Agentic AI is taking the cloud by storm. With cloud providers releasing their own agentic frameworks. AWS Has Bedrock AgentCore (which I experimented with during the 2025 Hackathon), GCP has one called Vertex AI, and Azure has Microsoft Agentic Framework. But what is Agentic work? When should you use it or not use it?
Let's start with what is Agentic. All Agents share the same high level features.
- Perception: They use data to identify problems. Like receiving input from an alert then looking up system specs in a database.
- Autonomy: Agents work without human input toward a goal. This could be completing a transaction, fixing a bug, or writing new code.
- Adaptability: Agents can respond to unexpected input or requests without needing to be told what to do.

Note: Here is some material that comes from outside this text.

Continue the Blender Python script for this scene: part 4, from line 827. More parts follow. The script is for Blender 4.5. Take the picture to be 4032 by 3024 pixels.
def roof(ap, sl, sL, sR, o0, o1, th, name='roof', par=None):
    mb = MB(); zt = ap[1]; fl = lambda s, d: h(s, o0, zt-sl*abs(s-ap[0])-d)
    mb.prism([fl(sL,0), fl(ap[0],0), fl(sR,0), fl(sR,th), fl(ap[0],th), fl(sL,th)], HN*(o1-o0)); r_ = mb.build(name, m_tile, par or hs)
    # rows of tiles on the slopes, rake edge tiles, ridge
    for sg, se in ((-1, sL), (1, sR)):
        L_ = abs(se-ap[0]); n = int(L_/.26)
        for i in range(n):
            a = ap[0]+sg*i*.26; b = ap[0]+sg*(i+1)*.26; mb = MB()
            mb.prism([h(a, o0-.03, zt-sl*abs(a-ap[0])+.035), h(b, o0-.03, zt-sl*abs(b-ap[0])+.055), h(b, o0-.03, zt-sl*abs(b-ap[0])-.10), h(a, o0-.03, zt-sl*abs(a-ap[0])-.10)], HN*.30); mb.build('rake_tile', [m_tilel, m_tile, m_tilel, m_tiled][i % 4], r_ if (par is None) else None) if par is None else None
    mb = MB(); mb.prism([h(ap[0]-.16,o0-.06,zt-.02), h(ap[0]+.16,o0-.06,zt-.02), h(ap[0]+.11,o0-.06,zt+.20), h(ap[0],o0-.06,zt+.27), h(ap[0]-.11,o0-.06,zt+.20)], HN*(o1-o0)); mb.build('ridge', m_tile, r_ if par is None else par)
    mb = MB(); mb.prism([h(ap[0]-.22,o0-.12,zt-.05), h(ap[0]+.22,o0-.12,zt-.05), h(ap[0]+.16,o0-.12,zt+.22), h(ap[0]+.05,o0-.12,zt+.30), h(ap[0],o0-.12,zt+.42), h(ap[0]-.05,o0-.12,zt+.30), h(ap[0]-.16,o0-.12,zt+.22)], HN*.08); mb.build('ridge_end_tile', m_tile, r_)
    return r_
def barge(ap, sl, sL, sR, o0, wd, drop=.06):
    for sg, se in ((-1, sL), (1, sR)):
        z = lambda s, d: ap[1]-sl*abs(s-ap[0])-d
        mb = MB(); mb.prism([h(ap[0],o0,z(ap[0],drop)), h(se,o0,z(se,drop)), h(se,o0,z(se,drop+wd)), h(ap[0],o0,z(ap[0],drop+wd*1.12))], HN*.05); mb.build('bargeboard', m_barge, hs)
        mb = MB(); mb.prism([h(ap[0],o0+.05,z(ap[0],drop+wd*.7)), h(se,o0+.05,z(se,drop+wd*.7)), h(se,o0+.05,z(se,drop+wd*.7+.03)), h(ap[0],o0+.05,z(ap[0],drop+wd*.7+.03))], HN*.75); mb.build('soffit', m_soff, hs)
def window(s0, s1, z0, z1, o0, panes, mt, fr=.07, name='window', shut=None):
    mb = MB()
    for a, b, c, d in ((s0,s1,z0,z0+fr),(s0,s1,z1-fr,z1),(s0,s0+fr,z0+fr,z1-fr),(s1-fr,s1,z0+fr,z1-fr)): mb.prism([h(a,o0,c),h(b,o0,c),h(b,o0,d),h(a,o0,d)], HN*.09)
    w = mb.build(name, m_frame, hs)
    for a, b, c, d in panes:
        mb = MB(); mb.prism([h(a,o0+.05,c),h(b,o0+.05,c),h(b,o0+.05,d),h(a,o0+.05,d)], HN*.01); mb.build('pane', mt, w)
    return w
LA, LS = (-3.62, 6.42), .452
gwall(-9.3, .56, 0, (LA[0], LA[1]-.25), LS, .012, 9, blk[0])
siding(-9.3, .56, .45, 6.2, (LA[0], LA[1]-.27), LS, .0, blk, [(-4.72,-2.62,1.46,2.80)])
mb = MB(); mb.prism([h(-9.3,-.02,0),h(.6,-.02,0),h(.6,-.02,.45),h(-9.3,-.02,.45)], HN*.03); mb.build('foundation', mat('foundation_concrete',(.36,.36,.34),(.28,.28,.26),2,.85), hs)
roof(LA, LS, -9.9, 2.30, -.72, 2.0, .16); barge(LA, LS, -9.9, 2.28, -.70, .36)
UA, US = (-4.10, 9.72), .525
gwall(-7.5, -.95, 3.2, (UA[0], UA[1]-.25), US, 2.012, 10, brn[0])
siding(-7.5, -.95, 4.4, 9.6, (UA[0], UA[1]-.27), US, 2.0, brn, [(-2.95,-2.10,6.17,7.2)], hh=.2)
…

Some people put in other parts like learning or collaboration. But I see these as sub sets to the main three.
We know what Agents are but where do we use them. Agents, as described above, are designed to be complex autonomous problem solvers. Which means they could, theoretically, be used everywhere and I have heard people say this. I strongly disagree.
If you have a simple problem, that is procedural, well defined, and repeatable you probably want to use a traditional programming approach. These problems are easy to code but can be harder to get an agent to format everything you want just so. These could make great tools for your agent but I argue they should not themselves be directed by an agent. Good examples of these are::
- Writing known formats to a database.
- Simple logic that doesn’t need to change.
- Verification of facts
- High stakes decisions
Agents thrive in the inverse of this. Especially when inputs are unknown and the logic is complex, but you have a clear goal or goals that you want to achieve.
- Customer service agents
- Programming - in particular drafting new features/prototypes
- Triaging
- When an action is better than no action
Agentic AI is a powerful tool in the developers belt now, but it is not a magic hammer that can fix every problem.